Nicht so viel günstiger
Der Audi A5 Sportback g-tron mit s-tronic kostet mindestens 43.100 Euro. Damit ist er 2.750 Euro teurer als der vergleichbare 190-PS-Benziner. Gegenüber dem Diesel mit 150 PS (ähnliche Fahrleistungen) sind es 2.250 Euro mehr. Audi verspricht einen Normverbrauch von 3,8 Kilo Erdgas pro 100 Kilometer. Das entspricht einem CO2-Ausstoß von 102 Gramm pro Kilometer. Der Benziner kommt auf 124 Gramm, der Diesel auf 110 Gramm. Und damit schalten wir rüber zur Realität. Bei gewöhnlicher Fahrweise erzielten wir einen Durchschnittsverbrauch von 5,3 Kilo CNG. Beim tagesaktuellen Erdgaspreis von 1,13 Euro waren das alle 100 Kilometer 5,99 Euro. Ähnliche Rechenspiele beim Benziner bringen uns auf 10,24 Euro (gerechnet mit acht Liter Durchschnittsverbrauch), beim Diesel (gerechnet mit sechs Liter Durchschnittsverbrauch) sind es 6,78 Euro. Das bedeutet, wenn Sie Erdgas-Auto statt Benziner kaufen, können Sie erst nach etwa 65.000 Kilometer die ersten Groschen ins Sparschwein werfen. Beim Diesel wären es übrigens 281.000 Kilometer. Selbst wenn man die niedrigere KFZ-Steuer mit einberechnet, muss man also schon verdammt viel Sitzfleisch mitbringen, um den A5 g-tron in die Gewinnzone zu fahren.
Problem Tanken
Immerhin muss man währenddessen nicht sooo oft tanken. Audi verspricht knapp 900 Kilometer Reichweite. Machen Sie im echten Leben mal knapp 700 draus. Immer noch sehr ordentlich. Knapp die Hälfte davon geht im reinen Erdgasbetrieb.
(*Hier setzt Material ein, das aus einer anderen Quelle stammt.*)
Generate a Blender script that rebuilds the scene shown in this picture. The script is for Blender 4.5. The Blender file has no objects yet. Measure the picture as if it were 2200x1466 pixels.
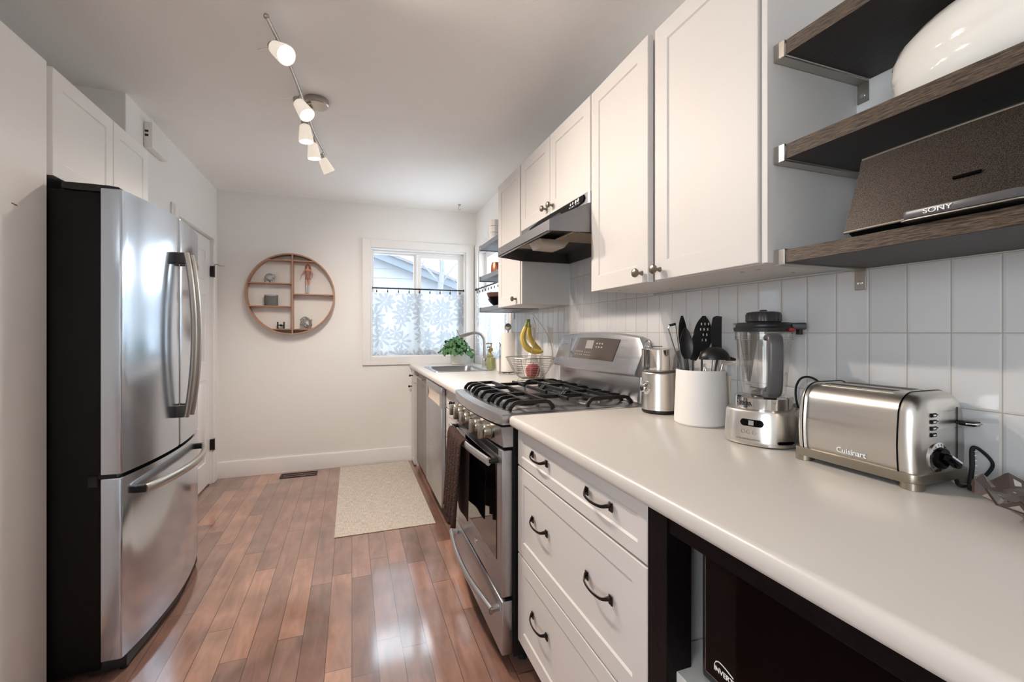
import bpy, bmesh, math, random
from math import sin, cos, pi, radians, atan2, sqrt, hypot
from mathutils import Matrix, Vector
random.seed(7)
S = bpy.context.scene
COL = S.collection

# ------------------------------------------------------------ camera
cam = bpy.data.cameras.new('camera')
cam.sensor_width = 36.0
cam.lens = 955.0 / 2200.0 * 36.0
cam.shift_y = -18.0 / 2200.0
cam.clip_start = 0.02
camo = bpy.data.objects.new('camera', cam)
COL.objects.link(camo)
camo.location = (0, 0, 1.21)
camo.rotation_euler = (radians(90), 0, -math.atan(344.0 / 955.0))
S.camera = camo

# ------------------------------------------------------------ colour management and world
S.view_settings.view_transform = 'Standard'
S.view_settings.look = 'None'
S.view_settings.gamma = 1.0
S.view_settings.use_curve_mapping = False
S.view_settings.exposure = 1.18
S.cycles.use_denoising = True
S.cycles.max_bounces = 10
S.cycles.diffuse_bounces = 6
S.cycles.glossy_bounces = 5
S.cycles.transparent_max_bounces = 16
S.cycles.sample_clamp_indirect = 8.0
S.cycles.caustics_reflective = False
S.cycles.caustics_refractive = False

W = bpy.data.worlds.new('overcast_sky')
S.world = W
W.use_nodes = True
nt = W.node_tree
bg = nt.nodes['Background']
tc = nt.nodes.new('ShaderNodeTexCoord')
sep = nt.nodes.new('ShaderNodeSeparateXYZ')
ramp = nt.nodes.new('ShaderNodeValToRGB')
nt.links.new(tc.outputs['Generated'], sep.inputs[0])
nt.links.new(sep.outputs['Z'], ramp.inputs['Fac'])
ramp.color_ramp.elements[0].position = 0.0
ramp.color_ramp.elements[0].color = (0.90, 0.94, 1.0, 1)
ramp.color_ramp.elements[1].position = 0.7
ramp.color_ramp.elements[1].color = (0.78, 0.88, 1.0, 1)
nt.links.new(ramp.outputs[0], bg.inputs['Color'])
bg.inputs['Strength'].default_value = 3.3


def portal(name, loc, rot, sx, sy):
    l = bpy.data.lights.new(name, 'AREA')
    l.shape = 'RECTANGLE'
    l.size, l.size_y = sx, sy
    l.cycles.is_portal = True
    o = bpy.data.objects.new(name, l)
    COL.objects.link(o)
    o.location = loc
    o.rotation_euler = rot


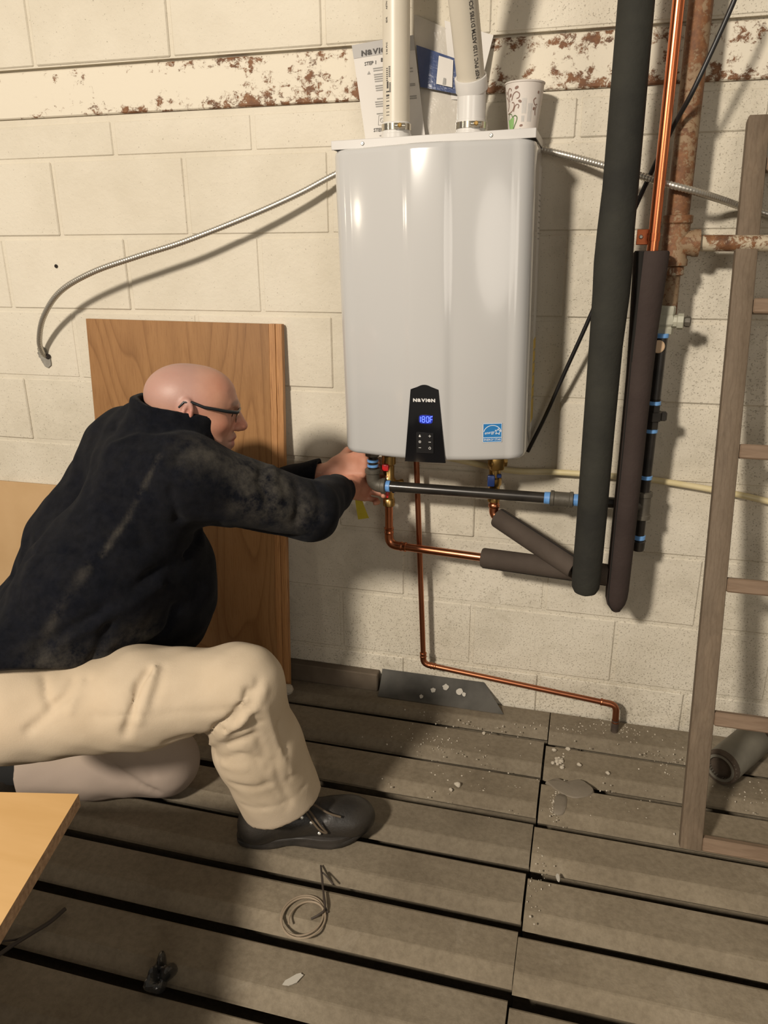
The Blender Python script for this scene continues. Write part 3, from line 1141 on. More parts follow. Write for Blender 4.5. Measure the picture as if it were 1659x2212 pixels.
# ------------------------------------------------------------------ vent pipes on the heater
def hose_clamp(parent, c, r, ang):
    b = bmesh.new()
    add_lathe(b, [(r, -0.0065), (r + 0.0012, -0.0065), (r + 0.0012, 0.0065), (r, 0.0065)], c, (0, 0, 1), 36)
    band = bm_obj('hose_clamp', b, 'steel_bright', parent, True, 30)
    d = Vector((math.sin(ang), -math.cos(ang), 0))
    s = Vector((math.cos(ang), math.sin(ang), 0))
    p = Vector(c) + d * (r + 0.006)
    b = bmesh.new()
    add_lathe(b, [(0.0055, -0.012), (0.006, -0.008), (0.006, 0.012), (0.0045, 0.0135)], p, s, 16)
    hb = bm_obj('clamp_housing', b, 'steel_bright', band, True, 30)
    b = bmesh.new()
    q = p - Vector((0, 0.0, 0)) + d * 0.004
    add_lathe(b, [(0.0052, 0), (0.0052, 0.005), (0.0035, 0.0068)], q, (d * 0.95 - s * 0.2), 6)
    bm_obj('clamp_screw', b, 'brass', band)


VY = -0.140
vl = thing('vent_pipe', (-0.372, VY, HZ1 + 0.02), 'straight white plastic vent pipe rising from the left of the heater top', 'pipe')
lathe('pipe', [(0.0302, -0.01), (0.0302, 0.62)], (-0.372, VY, HZ1 + 0.03), (0, 0, 1), 'pvc', vl, 40)
b = bmesh.new()
add_lathe(b, [(0.0345, 0), (0.0345, 0.012), (0.0325, 0.013), (0.0325, 0.034), (0.0305, 0.036)], (-0.372, VY, HZ1 + 0.0205), (0, 0, 1), 40)
bm_obj('rubber_collar', b, 'pvc_fitting', vl, True, 30)
hose_clamp(vl, (-0.372, VY, HZ1 + 0.046), 0.0328, 0.42)


def wrap_text(b, body, size, cx, cy, r, z, th, sx=1.0):
    """lettering up a vertical pipe, centred at angle th (0 faces -y)"""
    d = Vector((math.sin(th), -math.cos(th), 0))
    m = facing(Vector((cx, cy, z)) + d * (r + 0.0004), d, math.pi / 2)
    add_text(b, body, size, m, 0.0003, sx, 0.0, 'LEFT')


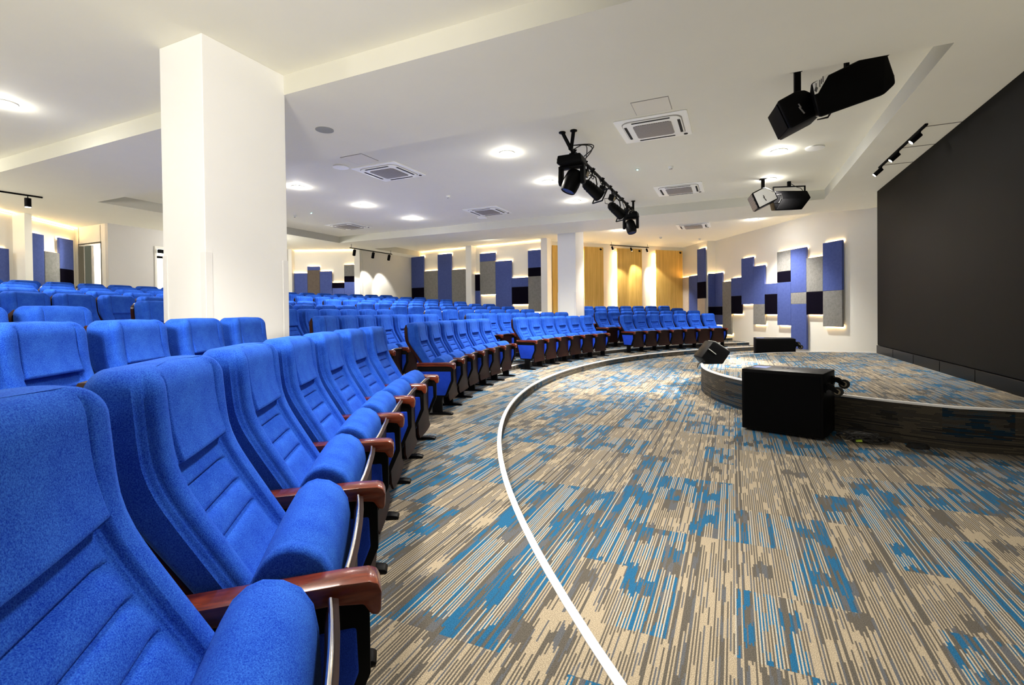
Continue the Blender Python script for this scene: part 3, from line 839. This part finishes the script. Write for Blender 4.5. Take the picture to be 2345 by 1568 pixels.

Alle 330 bis 350 Kilometer Gas zapfen also. Und genau hier liegt der Hund begraben. Warum? Nun, ganz ehrlich: Wüssten Sie, wo Ihre nächste Erdgas-Tanke steht? Das Audi-Navi weiß es zwar, aber einfach mal schnell die Zapfstation am Eck anfahren is nicht. Mit zehn bis 20 Kilometer Umweg sollten Sie immer rechnen. Das nervt und kostet Zeit. Auch wenn der Tankvorgang selbst keine allzu große Umgewöhnung erfordert. Etwas mehr als 900 Erdgas-Tankstellen gibt es derzeit in Deutschland. Bis 2025 soll die Zahl - auch auf Drängen des VW-Konzerns - auf etwa 2.000 wachsen.
Kosten runter, bitte ...
Damit wäre immerhin knapp jede siebte Tankstelle mit Erdgas-Säulen ausgerüstet. Das würde vieles vereinfachen. Und doch lohnt sich auch im Falle des Audi A5 Sportback die Erdgas-Version eher für Idealisten als für kühle Rechner. Das liegt zum einen am deftigen Preisaufschlag gegenüber vergleichbaren Dieseln oder Benzinern und zum anderen daran, dass Erdgas trotz Subvention einfach viel zu teuer ist. Autogas etwa liegt derzeit bei um die 60 Cent, das ist fast die Hälfte. Sollte es Audi mit seiner Erdgas-Offensive wirklich ernst meinen, dann muss man in Ingolstadt wohl noch ein wenig an der Preis- und Verfügbarkeitsschraube drehen. Der an sich tolle und umweltfreundliche A5 Sportback g-tron hätte es verdient.
Gesamtwertung
Er ist wahrlich kein Ausbund an Dynamik und ein A4 Avant ist praktischer, aber am Audi A5 g-tron gibt es aus Sicht des normalen Autotesters nicht wirklich viel auszusetzen. Ein sehr hochwertiges, sehr geschliffenes und beeindruckend leises Auto mit einer hervorragend umgesetzten Erdgas-Integration. Ebenfalls schön: gut 700 Kilometer kombinierte Reichweite. Und 18 Euro für einen vollen (Erdgas-) Tank. Das Problem ist nur: So richtig rechnet sich der A5 g-tron nur für Vielfahrer. Und im Vergleich zum Diesel noch nicht mal für die. Der g-tron-Aufpreis ist - wie bei den meisten anderen Marken - zu hoch. Und Erdgas ist eben einfach nicht wirklich günstig. Dazu kommen oft erhebliche Umwege bei der Fahrt zu nächsten Zapfsäule. Wer kühl kalkuliert, wird den A5 g-tron bei aller Güte deswegen wohl links liegen lassen. Wer der Umwelt jedoch einen Gefallen tun möchte, kriegt hier ein hervorragendes Auto, das mit seinem grünen Anstrich angenehm cool und unprätentiös umgeht.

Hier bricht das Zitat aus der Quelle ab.